Note that simpler version of this algorithm is part of Go standard library (as of a few weeks ago) and they did consider binary size as a factor.
Regarding benchmarking, I do have a pretty decent one there:
https://github.com/lemire/simple_fastfloat_benchmark
It used to support Visual Studio, but over several rounds of reengineering, I broke compatibility with Visual Studio. This could be fixed with some work?
(And apologies if this is not the place to post such data.)
It is totally fair to assess binary size, but it would be better to do it in a separate issue.
Now an empty "int main() {}" binary will use 17KB. So fast_float itself cannot be much more than about ~15KB in that case. It may be a bit more, I am not being very precise, but it is not 1.2MB.
Strange - that's exactly what I did. In my results the main is a loop using fgets() to read from stdin and then calling a macro which consists of the call to fast_float::from_chars() or is simply empty for the baseline. The Release size of the baseline with the empty loop comes to about 8.5KB in linux and 11KB in windows.

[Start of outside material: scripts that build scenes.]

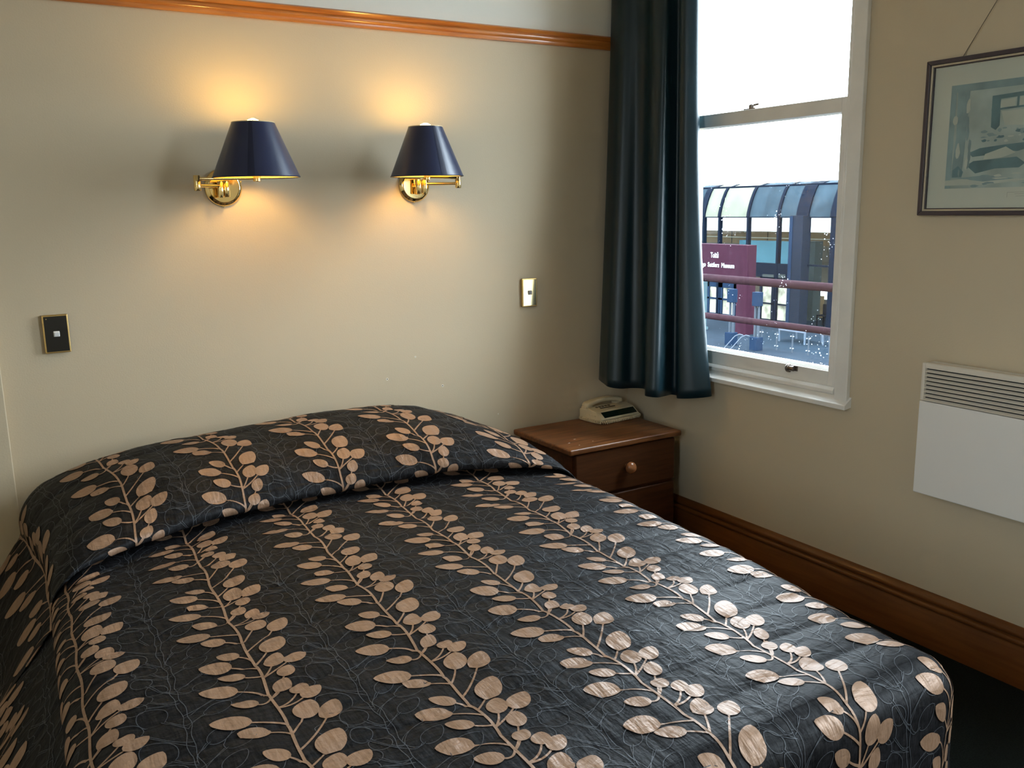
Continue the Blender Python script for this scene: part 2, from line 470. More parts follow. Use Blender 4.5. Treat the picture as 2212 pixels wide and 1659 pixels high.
# ------------------------------------------------------------------ sash windows
def sash_window(n, c):
    root = empty('window_%d' % n, (0, c, .76), kind='structure')
    def part(mb, name, m, parent=root, **k):
        return mb.build(name, m, parent, **k)
    gw = .442       # half width of the glass
    # casing boards, one by one
    part(MB().box(-.020, 0, c - .551, c - HW, .79, 2.885), 'casing', 'white_paint', bevel=.003)
    part(MB().box(-.020, 0, c + HW, c + .551, .79, 2.885), 'casing', 'white_paint', bevel=.003)
    part(MB().box(-.022, 0, c - .56, c + .56, 2.885, 2.95), 'head_casing', 'white_paint', bevel=.003)
    # jamb linings of the opening
    part(MB().box(0, .20, c - HW - .004, c - HW + .012, HZ0, HZ1), 'jamb', 'white_paint')
    part(MB().box(0, .20, c + HW - .012, c + HW + .004, HZ0, HZ1), 'jamb', 'white_paint')
    part(MB().box(0, .20, c - HW, c + HW, HZ1 - .012, HZ1 + .004), 'head_jamb', 'white_paint')
    # stops in front of the lower sash
    part(MB().box(-.004, .008, c - HW + .010, c - HW + .024, .812, 2.82), 'stop_bead', 'white_paint', bevel=.003)
    part(MB().box(-.004, .008, c + HW - .024, c + HW - .010, .812, 2.82), 'stop_bead', 'white_paint', bevel=.003)
    part(MB().prism([(-.006, .802), (-.012, .806), (-.012, .818), (-.004, .829), (.008, .829), (.008, .80)], 1, c - HW + .012, c + HW - .012),
         'bottom_bead', 'white_paint', bevel=.002)
    # sill: sloping board with a square nose
    sill = MB().prism([(-.035, .760), (-.035, .777), (-.030, .780), (.0, .803), (.05, .812), (.2, .80), (.2, .77), (0, .765)], 1, c - .558, c + .558)
    part(sill, 'sill', 'white_paint', bevel=.002)
    # lower sash
    lo = part(MB().box(.010, .046, c - gw - .036, c - gw, .812, 1.852).box(.010, .046, c + gw, c + gw + .036, .812, 1.852)
              .box(.010, .046, c - gw, c + gw, .808, .882).box(.010, .046, c - gw, c + gw, 1.802, 1.852)
              .prism([(.014, .882), (.026, .894), (.046, .894), (.046, .882)], 1, c - gw, c + gw), 'lower_sash', 'white_paint', bevel=.002)
    MB().box(.028, .031, c - gw, c + gw, .89, 1.805).build('pane', 'pane' if n == 1 else 'pane_clean', lo)
    # sash lift: a curled metal hook on a small plate
    px, py, pz = .010, c - .275, .870
    lf = MB().box(px - .004, px + .002, py - .026, py + .004, pz - .009, pz + .011)
    lf.tube([(px - .004 - .018 * math.sin(a), py + .012 - .0, pz + .013 * math.cos(a)) for a in [i * math.pi / 8 for i in range(0, 13)]], .0055, 8)
    lf.tube([(px - .010, py - .014, pz), (px - .012, py + .012, pz)], .010, 10)
    lf.build('sash_lift', 'steel', lo, smooth=True)
    up = part(MB().box(.050, .086, c - gw - .036, c - gw, 1.805, 2.815).box(.050, .086, c + gw, c + gw + .036, 1.805, 2.815)
              .box(.050, .086, c - gw, c + gw, 1.802, 1.858).box(.050, .086, c - gw, c + gw, 2.76, 2.815), 'upper_sash', 'white_paint', bevel=.002)
    MB().box(.068, .071, c - gw, c + gw, 1.855, 2.765).build('pane', 'pane_clean', up)
    lk = MB().box(.016, .044, c - .030, c + .030, 1.852, 1.857).lathe([(.012, 0), (.012, .012), (.008, .016)], (.030, c, 1.857), 2, 16)
    lk.tube([(.030, c, 1.868), (.034, c - .034, 1.871)], .0045, 8)
    lk.build('sash_lock', 'steel', lo, smooth=True)
    return root
for i, c in enumerate(WIN): sash_window(i + 1, c)
for i, c in enumerate(LWIN):
    r = sash_window(i + 3, 0.0)
    r.location = (RX0, c, .76)
    r.rotation_euler = (0, 0, math.pi)
    r.scale = (1, LS, 1)
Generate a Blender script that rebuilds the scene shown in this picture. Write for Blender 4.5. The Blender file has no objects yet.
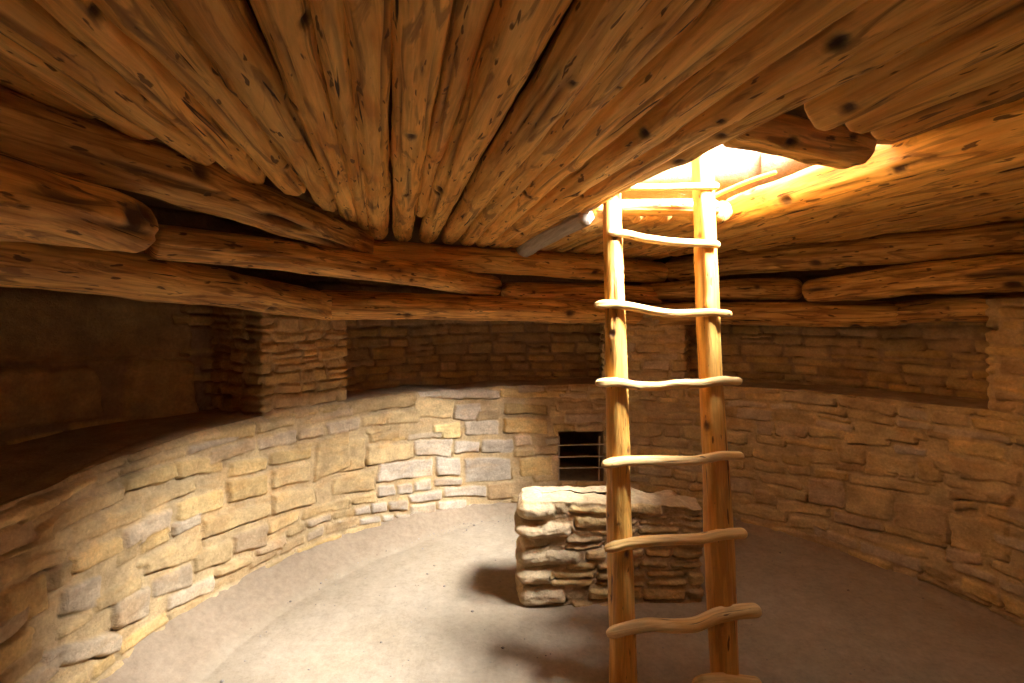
import bpy, math, random
import numpy as np

C = bpy.context.scene.collection
PI = math.pi
F = 480.0            # focal length in pixels of the 1024 px wide frame
HX, HY = 512.0, 321.0
EYE = 1.5
CX, CY, RW = 0.5, 1.8, 2.07     # centre and radius of the round room


def at(px, py, d):
    """a point of the photograph at distance d in front of the camera"""
    return np.array([(px - HX) / F * d, d, EYE + (HY - py) / F * d])


# ------------------------------------------------------------------ noise
def _hash(ix, iy, iz, seed):
    h = (ix.astype(np.int64) * 374761393 + iy.astype(np.int64) * 668265263
         + iz.astype(np.int64) * 2147483647 + seed * 974634777) & 0xFFFFFFFF
    h = ((h ^ (h >> 13)) * 1274126177) & 0xFFFFFFFF
    h = (h ^ (h >> 16)) & 0xFFFFFFFF
    return h / 4294967295.0


def noise(x, y, z=None, seed=0):
    """value noise in -1..1"""
    x = np.asarray(x, float); y = np.asarray(y, float)
    z = np.zeros_like(x) if z is None else np.asarray(z, float)
    x, y, z = np.broadcast_arrays(x, y, z)
    fx, fy, fz = np.floor(x), np.floor(y), np.floor(z)
    tx, ty, tz = x - fx, y - fy, z - fz
    tx = tx * tx * (3 - 2 * tx); ty = ty * ty * (3 - 2 * ty); tz = tz * tz * (3 - 2 * tz)
    r = 0
    for a in (0, 1):
        wx = tx if a else 1 - tx
        for b in (0, 1):
            wy = ty if b else 1 - ty
            for c in (0, 1):
                wz = tz if c else 1 - tz
                r = r + wx * wy * wz * _hash(fx + a, fy + b, fz + c, seed)
    return r * 2 - 1


def fbm(x, y, z=None, seed=0, octv=4, gain=0.5):
    z = np.zeros_like(np.asarray(x, float)) if z is None else z
    r, a, f, t = 0, 1.0, 1.0, 0
    for i in range(octv):
        r = r + a * noise(x * f, y * f, z * f, seed + i * 17)
        t += a; a *= gain; f *= 2.03
    return r / t


def sstep(a, b, x):
    t = np.clip((x - a) / (b - a), 0, 1)
    return t * t * (3 - 2 * t)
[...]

But it is really relevant here that I compiled this with the static standard library, so that may be causing the increased size. I will investigate this further and - if justified - pick this up in a different issue.
@biojppm There is about 84 KB of code in there, most of it made of comments. The code volume is about the same as dtoa.c. I am not denying that you are seeing a potential issue, but one would still have to explain how ~85KB of code (mostly comments) turn into 1.2MB of binary.
I am also interested in a to_char implementations which is super fast. Ideally faster than the Dragonbox algorithm.
The dragonbox.cc implementation from abolz/Drachennest has been recommended to me by the author of Dragonbox. It doesn't require C++17; it compiles for me in C++11 mode.
It seems to work, but I've had to modify it for header-only use.